Swedes ask Google: What does Yolo mean?

Swedes ask Google: What does Yolo mean?
Swedes also googled "swag", of which artist Syster Sol arguably possesses buckets. File photo: TT
Swedes became more ethnocentric this year - googling snus, fly fishing, recycling, and domestic celebs. The annual search-term data released by Google on Tuesday also found the English terms "Yolo" and "swag" up high.

YOLO, the acronym of "You Only Live Once", was among the most searched-for terms by Swedes on Google this year. The only "what" questions Swedes asked more often in 2013 were "What is swag?" and "What time is it?".

"Swag", according to a quick Google by The Local, is an abstract quality possessed by those who are cool and self-assured. 

Each year Google reveals what people look for most on the search engine.

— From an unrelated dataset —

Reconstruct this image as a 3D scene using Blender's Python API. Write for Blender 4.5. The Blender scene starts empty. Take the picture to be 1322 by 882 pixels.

The Swedish figures were released on Tuesday, and despite the prominence of American pop-culture references, the data revealed that Swedes this year were actually quite introspective.

“In general we went from being very international last year to being much more Swedish this year,” Google Sweden head analyst Jonas Wallentin told The Local. “And we’re less confused about apps this year,” he added with a laugh. “Last year there were lots of questions about Instagram and Kik and how to use them.”

Swedish singers and TV personalities surged in popularity, last year’s American monopoly on most-Googled TV shows was overtaken almost entirely by Swedish series, and several of the most-trending questions were how to sort trash, how to fly fish, and how to use snus.

“Everything is much more Swedish-inspired,” Wallentin observed. “It varies from year to year but I guess it’s just a reflection of where we are right now. " 

Sweden is one of the most gender-equal nations in the world – an interesting fact when viewed in relation to Sweden’s Google searches. For instance, the top-ten list of most-Googled people in Sweden consists entirely of Swedish females, such as bloggers Blondinbella and Kissie and models Carolina Gynning and Magdalena Graaf. Designers and actresses are also on the list.

While their professions may seem gender stereotypical, Wallentin pointed out there may be a connection to another popular Swedish question this year – “Why do we need feminism?”

“All of these women are very strong personalities,” Wallentin said. “They’re all very successful and strong businesswomen. I wouldn’t look at them simply as bloggers. I would look at them as businesswomen in the middle of their careers.”

But while Swedishness and women may have conquered the overall searches, when it came to trending topics this year there were a few American surprises. Late American “The Fast and the Furious” actor Paul Walker shot to the top as the number one trending search term of the year. Netflix was number three, and the top trends in food were pulled pork and waffles. 

And, perhaps not surprisingly, one of the top trending questions was "What does the fox say?". But the Swedes weren't just singing along – they really wanted to know.

“They actually googled the Swedish question, 'Vad säger räven’,” Wallentin laughed.